**Raw data:**

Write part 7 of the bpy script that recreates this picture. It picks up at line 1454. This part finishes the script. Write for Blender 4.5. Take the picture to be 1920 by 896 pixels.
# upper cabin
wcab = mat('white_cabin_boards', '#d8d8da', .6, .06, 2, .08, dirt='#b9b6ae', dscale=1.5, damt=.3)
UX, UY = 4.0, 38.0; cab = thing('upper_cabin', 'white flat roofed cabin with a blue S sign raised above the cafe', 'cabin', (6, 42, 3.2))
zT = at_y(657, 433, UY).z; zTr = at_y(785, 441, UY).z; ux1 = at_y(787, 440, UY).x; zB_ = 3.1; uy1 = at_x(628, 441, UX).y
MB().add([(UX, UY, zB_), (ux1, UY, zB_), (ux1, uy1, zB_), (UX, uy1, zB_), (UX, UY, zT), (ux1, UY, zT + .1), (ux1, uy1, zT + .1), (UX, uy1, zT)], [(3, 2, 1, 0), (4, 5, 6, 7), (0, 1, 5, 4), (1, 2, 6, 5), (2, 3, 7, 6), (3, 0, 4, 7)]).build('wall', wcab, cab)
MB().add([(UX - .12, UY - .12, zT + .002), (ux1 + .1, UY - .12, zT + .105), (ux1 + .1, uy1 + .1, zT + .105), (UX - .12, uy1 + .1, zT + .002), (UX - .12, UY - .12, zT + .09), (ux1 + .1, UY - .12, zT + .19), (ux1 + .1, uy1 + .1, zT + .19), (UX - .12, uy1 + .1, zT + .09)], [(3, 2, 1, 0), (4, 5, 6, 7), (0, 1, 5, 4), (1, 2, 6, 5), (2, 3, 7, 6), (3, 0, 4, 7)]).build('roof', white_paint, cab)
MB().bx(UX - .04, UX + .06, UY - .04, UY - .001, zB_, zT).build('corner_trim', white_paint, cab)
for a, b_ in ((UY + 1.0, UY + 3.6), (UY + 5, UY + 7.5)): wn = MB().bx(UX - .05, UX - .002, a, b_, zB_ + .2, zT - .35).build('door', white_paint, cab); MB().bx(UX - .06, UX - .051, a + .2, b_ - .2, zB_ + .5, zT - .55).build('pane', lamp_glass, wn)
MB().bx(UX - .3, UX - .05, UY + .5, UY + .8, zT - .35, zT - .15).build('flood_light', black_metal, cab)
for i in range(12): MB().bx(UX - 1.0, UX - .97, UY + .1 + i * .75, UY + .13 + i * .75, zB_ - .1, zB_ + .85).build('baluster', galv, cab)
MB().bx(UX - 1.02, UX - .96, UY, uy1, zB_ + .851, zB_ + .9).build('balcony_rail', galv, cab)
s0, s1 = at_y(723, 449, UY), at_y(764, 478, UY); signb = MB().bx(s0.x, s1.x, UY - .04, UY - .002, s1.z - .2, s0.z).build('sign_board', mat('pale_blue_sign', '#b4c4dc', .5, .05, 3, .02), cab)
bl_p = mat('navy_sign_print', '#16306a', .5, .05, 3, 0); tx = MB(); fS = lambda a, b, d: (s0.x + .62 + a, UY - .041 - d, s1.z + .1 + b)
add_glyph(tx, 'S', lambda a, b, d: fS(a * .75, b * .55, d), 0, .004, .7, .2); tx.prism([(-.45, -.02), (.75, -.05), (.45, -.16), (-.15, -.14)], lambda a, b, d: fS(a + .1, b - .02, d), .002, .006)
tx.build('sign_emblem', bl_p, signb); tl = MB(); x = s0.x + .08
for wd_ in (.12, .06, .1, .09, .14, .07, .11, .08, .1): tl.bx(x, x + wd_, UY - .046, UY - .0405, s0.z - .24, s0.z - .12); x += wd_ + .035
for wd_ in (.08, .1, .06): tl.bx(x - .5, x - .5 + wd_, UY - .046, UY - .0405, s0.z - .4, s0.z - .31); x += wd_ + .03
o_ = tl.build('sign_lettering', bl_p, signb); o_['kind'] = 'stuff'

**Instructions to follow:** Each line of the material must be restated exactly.

**Task answer:**
Write part 7 of the bpy script that recreates this picture. It picks up at line 1454. This part finishes the script. Write for Blender 4.5. Take the picture to be 1920 by 896 pixels.
# upper cabin
wcab = mat('white_cabin_boards', '#d8d8da', .6, .06, 2, .08, dirt='#b9b6ae', dscale=1.5, damt=.3)
UX, UY = 4.0, 38.0; cab = thing('upper_cabin', 'white flat roofed cabin with a blue S sign raised above the cafe', 'cabin', (6, 42, 3.2))
zT = at_y(657, 433, UY).z; zTr = at_y(785, 441, UY).z; ux1 = at_y(787, 440, UY).x; zB_ = 3.1; uy1 = at_x(628, 441, UX).y
MB().add([(UX, UY, zB_), (ux1, UY, zB_), (ux1, uy1, zB_), (UX, uy1, zB_), (UX, UY, zT), (ux1, UY, zT + .1), (ux1, uy1, zT + .1), (UX, uy1, zT)], [(3, 2, 1, 0), (4, 5, 6, 7), (0, 1, 5, 4), (1, 2, 6, 5), (2, 3, 7, 6), (3, 0, 4, 7)]).build('wall', wcab, cab)
MB().add([(UX - .12, UY - .12, zT + .002), (ux1 + .1, UY - .12, zT + .105), (ux1 + .1, uy1 + .1, zT + .105), (UX - .12, uy1 + .1, zT + .002), (UX - .12, UY - .12, zT + .09), (ux1 + .1, UY - .12, zT + .19), (ux1 + .1, uy1 + .1, zT + .19), (UX - .12, uy1 + .1, zT + .09)], [(3, 2, 1, 0), (4, 5, 6, 7), (0, 1, 5, 4), (1, 2, 6, 5), (2, 3, 7, 6), (3, 0, 4, 7)]).build('roof', white_paint, cab)
MB().bx(UX - .04, UX + .06, UY - .04, UY - .001, zB_, zT).build('corner_trim', white_paint, cab)
for a, b_ in ((UY + 1.0, UY + 3.6), (UY + 5, UY + 7.5)): wn = MB().bx(UX - .05, UX - .002, a, b_, zB_ + .2, zT - .35).build('door', white_paint, cab); MB().bx(UX - .06, UX - .051, a + .2, b_ - .2, zB_ + .5, zT - .55).build('pane', lamp_glass, wn)
MB().bx(UX - .3, UX - .05, UY + .5, UY + .8, zT - .35, zT - .15).build('flood_light', black_metal, cab)
for i in range(12): MB().bx(UX - 1.0, UX - .97, UY + .1 + i * .75, UY + .13 + i * .75, zB_ - .1, zB_ + .85).build('baluster', galv, cab)
MB().bx(UX - 1.02, UX - .96, UY, uy1, zB_ + .851, zB_ + .9).build('balcony_rail', galv, cab)
s0, s1 = at_y(723, 449, UY), at_y(764, 478, UY); signb = MB().bx(s0.x, s1.x, UY - .04, UY - .002, s1.z - .2, s0.z).build('sign_board', mat('pale_blue_sign', '#b4c4dc', .5, .05, 3, .02), cab)
bl_p = mat('navy_sign_print', '#16306a', .5, .05, 3, 0); tx = MB(); fS = lambda a, b, d: (s0.x + .62 + a, UY - .041 - d, s1.z + .1 + b)
add_glyph(tx, 'S', lambda a, b, d: fS(a * .75, b * .55, d), 0, .004, .7, .2); tx.prism([(-.45, -.02), (.75, -.05), (.45, -.16), (-.15, -.14)], lambda a, b, d: fS(a + .1, b - .02, d), .002, .006)
tx.build('sign_emblem', bl_p, signb); tl = MB(); x = s0.x + .08
for wd_ in (.12, .06, .1, .09, .14, .07, .11, .08, .1): tl.bx(x, x + wd_, UY - .046, UY - .0405, s0.z - .24, s0.z - .12); x += wd_ + .035
for wd_ in (.08, .1, .06): tl.bx(x - .5, x - .5 + wd_, UY - .046, UY - .0405, s0.z - .4, s0.z - .31); x += wd_ + .03
o_ = tl.build('sign_lettering', bl_p, signb); o_['kind'] = 'stuff'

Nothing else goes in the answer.